---------- RECORDS TO PROCESS

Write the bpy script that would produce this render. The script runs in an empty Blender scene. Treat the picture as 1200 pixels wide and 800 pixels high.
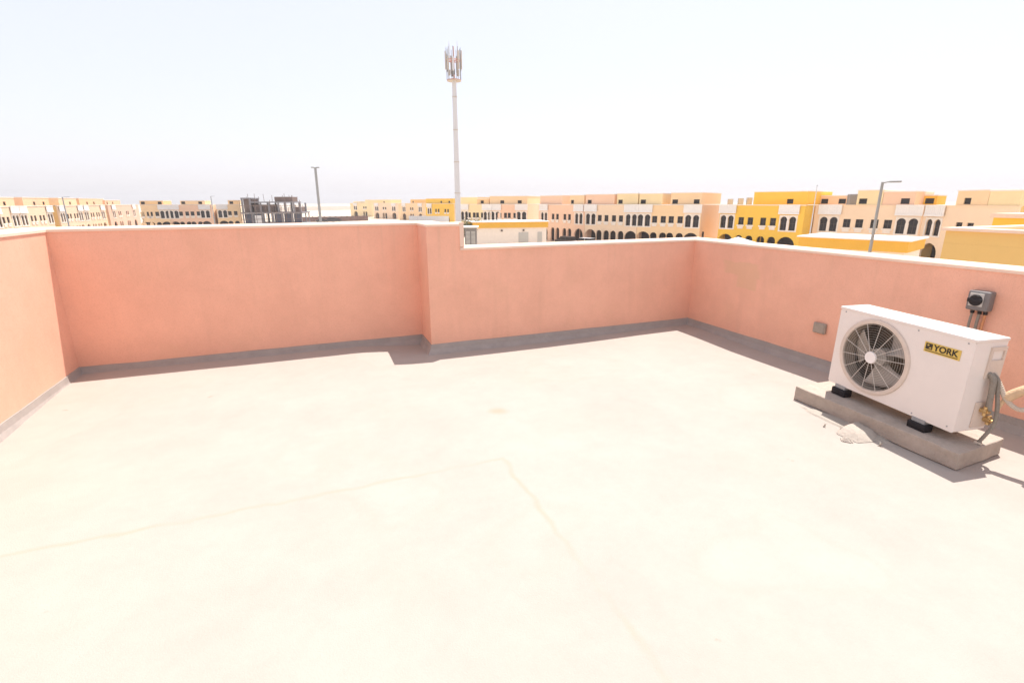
import bpy, bmesh, math, random
from mathutils import Vector, Matrix
from mathutils.geometry import tessellate_polygon
random.seed(7)
S = bpy.context.scene
COL = S.collection
PI = math.pi

# ------------------------------------------------------------------ camera
CAM_H = 1.6
F_PX, YAW, PITCH, ROLL = 588.435, 0.3724, 0.2717, -0.0030
_cy, _sy, _cp, _sp = math.cos(YAW), math.sin(YAW), math.cos(PITCH), math.sin(PITCH)
FWD = Vector((_sy*_cp, _cy*_cp, -_sp)); _R = Vector((_cy, -_sy, 0)); _U = _R.cross(FWD)
RGT = math.cos(ROLL)*_R + math.sin(ROLL)*_U
UPV = -math.sin(ROLL)*_R + math.cos(ROLL)*_U
cd = bpy.data.cameras.new('camera'); cam = bpy.data.objects.new('camera', cd); COL.objects.link(cam)
cd.sensor_fit = 'HORIZONTAL'; cd.sensor_width = 36.0; cd.lens = F_PX/1200*36
cd.clip_start = 0.05; cd.clip_end = 20000
m = Matrix((RGT, UPV, -FWD)).transposed().to_4x4(); m.translation = (0, 0, CAM_H)
cam.matrix_world = m
S.camera = cam

# ------------------------------------------------------------------ light
SUN_KX, SUN_KY = 0.325, 0.215            # shadow offset per metre of height
EL = math.atan(1/math.hypot(SUN_KX, SUN_KY)); AZ = math.atan2(SUN_KX, SUN_KY)
W = bpy.data.worlds.new('World'); S.world = W; W.use_nodes = True
nt = W.node_tree; bg = nt.nodes['Background']; sky = nt.nodes.new('ShaderNodeTexSky')
sky.sky_type = 'NISHITA'; sky.sun_disc = False; sky.sun_elevation = EL; sky.sun_rotation = AZ
sky.altitude = 0; sky.air_density = 1.1; sky.dust_density = 1.8; sky.ozone_density = 2.0
tint = nt.nodes.new('ShaderNodeMix'); tint.data_type = 'RGBA'; tint.blend_type = 'MULTIPLY'
tint.inputs['Factor'].default_value = 1.0; tint.inputs['B'].default_value = (1.0, 0.86, 0.84, 1)
nt.links.new(sky.outputs[0], tint.inputs['A']); # dust veil: an even pale layer mixed over the clear sky
veil = nt.nodes.new('ShaderNodeMix'); veil.data_type = 'RGBA'; veil.inputs['Factor'].default_value = 0.78
veil.inputs['B'].default_value = (2.64, 2.66, 2.95, 1)
nt.links.new(tint.outputs['Result'], veil.inputs['A']); nt.links.new(veil.outputs['Result'], bg.inputs[0]); bg.inputs[1].default_value = 0.15
sl = bpy.data.lights.new('sun', 'SUN'); sl.energy = 2.9; sl.angle = math.radians(0.5); sl.color = (1, 0.955, 0.91)
so = bpy.data.objects.new('sun', sl); COL.objects.link(so)
so.rotation_euler = Vector((-SUN_KX, -SUN_KY, -1)).to_track_quat('-Z', 'Y').to_euler()
S.view_settings.view_transform = 'Standard'; S.view_settings.look = 'None'
S.view_settings.exposure = 1.18; S.view_settings.gamma = 1.0
S.view_settings.use_curve_mapping = False
S.render.resolution_x, S.render.resolution_y = 1024, 682

# ------------------------------------------------------------------ materials
def mat(name, c, rough=0.8, var=0.12, scale=3.0, bump=0.0, bscale=60, metal=0.0, spec=0.3, stretch=None, c2=None):
    M = bpy.data.materials.new(name); M.use_nodes = True; n = M.node_tree.nodes; L = M.node_tree.links
    b = n['Principled BSDF']; b.inputs['Roughness'].default_value = rough; b.inputs['Metallic'].default_value = metal
    b.inputs['Specular IOR Level'].default_value = spec
    tc = n.new('ShaderNodeTexCoord'); vec = tc.outputs['Object']
    if stretch:
        mp = n.new('ShaderNodeMapping'); mp.inputs['Scale'].default_value = stretch
        L.new(vec, mp.inputs['Vector']); vec = mp.outputs['Vector']
    nz = n.new('ShaderNodeTexNoise'); nz.inputs['Scale'].default_value = scale; nz.inputs['Detail'].default_value = 6
    nz.inputs['Roughness'].default_value = 0.78
    L.new(vec, nz.inputs['Vector'])
    rp = n.new('ShaderNodeValToRGB')
    lo = [max(0, x*(1-var)) for x in c]; hi = [min(1, x*(1+var)) for x in (c2 or c)]
    rp.color_ramp.elements[0].position = .3; rp.color_ramp.elements[1].position = .7
    rp.color_ramp.elements[0].color = (*lo, 1); rp.color_ramp.elements[1].color = (*hi, 1)
    L.new(nz.outputs['Fac'], rp.inputs['Fac']); L.new(rp.outputs['Color'], b.inputs['Base Color'])
    if bump:
        n2 = n.new('ShaderNodeTexNoise'); n2.inputs['Scale'].default_value = bscale; n2.inputs['Detail'].default_value = 4
        L.new(tc.outputs['Object'], n2.inputs['Vector'])
        bp = n.new('ShaderNodeBump'); bp.inputs['Strength'].default_value = bump; bp.inputs['Distance'].default_value = .01
        L.new(n2.outputs['Fac'], bp.inputs['Height']); L.new(bp.outputs['Normal'], b.inputs['Normal'])
    return M

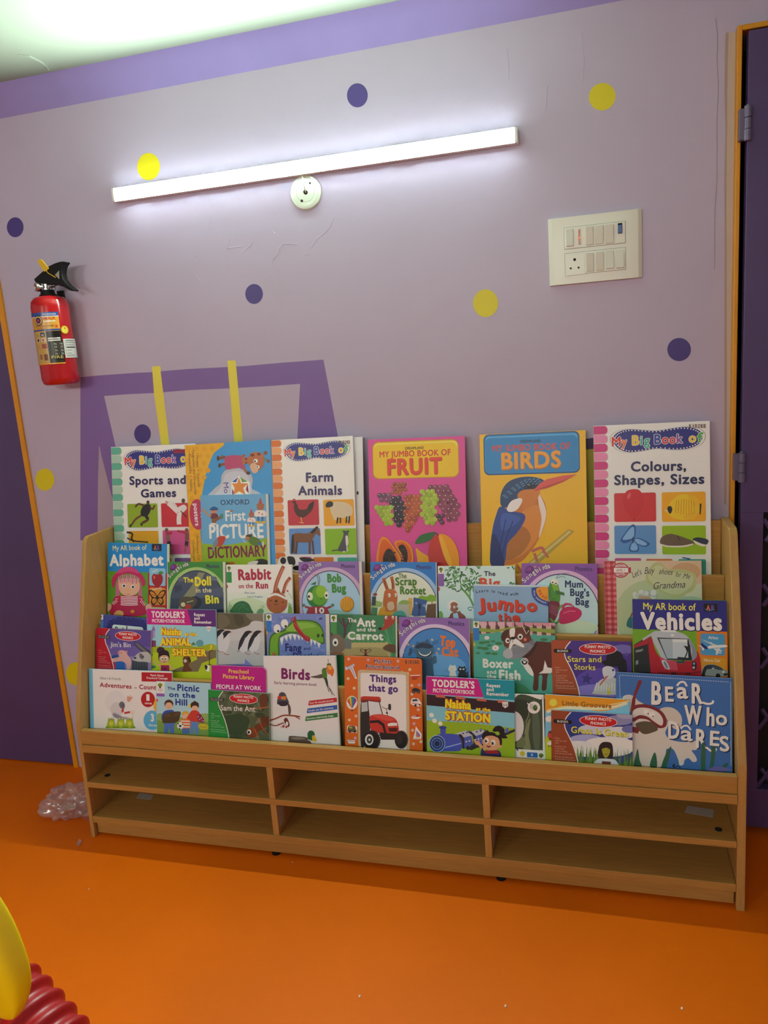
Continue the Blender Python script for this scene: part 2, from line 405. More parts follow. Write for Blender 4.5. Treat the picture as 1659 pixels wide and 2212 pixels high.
# right door: surface-hung purple leaf with a pierced lower panel
d2 = struct(empty('door_2', (.8, -.04, 0)))
bm = bmesh.new()
add_box(bm, .3275, .3385, -.030, -.0004, 0, DOORTOP+.012, .002); add_box(bm, .3385, 1.27, -.030, -.0004, DOORTOP, DOORTOP+.012, .002); add_box(bm, 1.251, 1.27, -.030, -.0004, 0, DOORTOP, .002)
obj('door_frame', bm, M['frame'], d2)
LX, LF, LBK, LB = .3500, -.045, -.010, .022
leaf = bmesh.new(); hz0, hz1, hx0, hx1 = .14, .93, .405, 1.13
add_box(leaf, LX, 1.245, LF, LBK, hz1, DOORTOP-.008, .001); add_box(leaf, LX, 1.245, LF, LBK, LB, hz0, .001)
add_box(leaf, LX, hx0, LF, LBK, hz0, hz1, 0); add_box(leaf, hx1, 1.245, LF, LBK, hz0, hz1, 0)
lo = obj('door_leaf', leaf, M['door'], d2)
box('vent_backing', M['lattice'], hx0-.002, hx1+.002, LBK-.006, LBK-.001, hz0-.002, hz1+.002, d2, bev=0)
bm = bmesh.new(); stp = .108
for k in range(-9, 18):
    for sg in (1, -1):
        c = hx0 + k*stp
        pts = []
        for t in np.linspace(0, 1, 41):
            z_ = hz0+t*(hz1-hz0); x_ = c+sg*(z_-hz0)*.62 + (0 if sg == 1 else .48)
            if hx0 <= x_ <= hx1: pts.append((x_, LF+.012, z_))
        if len(pts) > 1: tube(bm, [pts[0], pts[-1]], .006, 6)
obj('vent_lattice', bm, M['door'], d2)
for hy0, hy1 in ((228, 304), (978, 1042)):
    a = on_y((1615 if hy0 < 500 else 1597), hy0, -.055); b_ = on_y((1615 if hy0 < 500 else 1597), hy1, -.055)
    z1, z0 = a.z, b_.z; hx = LX-.0005
    bm = bmesh.new(); L3 = (z1-z0)/3
    for k in range(3):
        rr = .0088 if k != 1 else .0080
        lathe(bm, [(0, z0+k*L3+.0006), (rr, z0+k*L3+.0006), (rr, z0+(k+1)*L3-.0006), (0, z0+(k+1)*L3-.0006)], 44, Matrix.Translation((hx, -.054, 0)))
    lathe(bm, [(0, z1), (.005, z1), (.004, z1+.003), (0, z1+.0035)], 14, Matrix.Translation((hx, -.054, 0)))
    add_box(bm, hx-.0185, hx-.002, -.052, -.0315, z0+.004, z1-.004, .001)
    h = obj('door_hinge', bm, M['hinge'], d2); h['label'] = 'grey lilac barrel hinge'

# ================================================================== the tier rack
XL0, XL1, XR0, XR1 = -1.546, -1.5325, .302, .322
LIPZ = [.783, .641, .498, .356]; LIPY = [-.132, -.210, -.289, -.368]; LT = .018
FLZ = [.735, .593, .450, .3095]
rk = tag(empty('tiered_book_rack', ((XL0+XR1)/2, -.21, 0)), 'long beech coloured tiered book display rack with open cubbies at its foot', 'bookshelf')
for x0, x1, tf in ((XL0, XL1, -.210), (XR0, XR1, -.187)):
    prof = [(-.376, .0), (-.366, .372), (-.364, .385), (tf, .905), (tf+.007, .914), (tf+.017, .92), (-.046, .92), (-.046, .0)]
    bm = bmesh.new(); prism(bm, prof, 'x', x0, x1, .0022); obj('side_panel', bm, M['woodv'], rk)
G = .0006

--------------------

#### [REQUIREMENT]
Repeat exactly the lines from the first line of the records above through the line containing "PI = math.pi", leaving out the pictures.

#### [WORKED SOLUTION]
Write the bpy script that would produce this render. The script runs in an empty Blender scene. Treat the picture as 1200 pixels wide and 800 pixels high.
import bpy, bmesh, math, random
from mathutils import Vector, Matrix
from mathutils.geometry import tessellate_polygon
random.seed(7)
S = bpy.context.scene
COL = S.collection
PI = math.pi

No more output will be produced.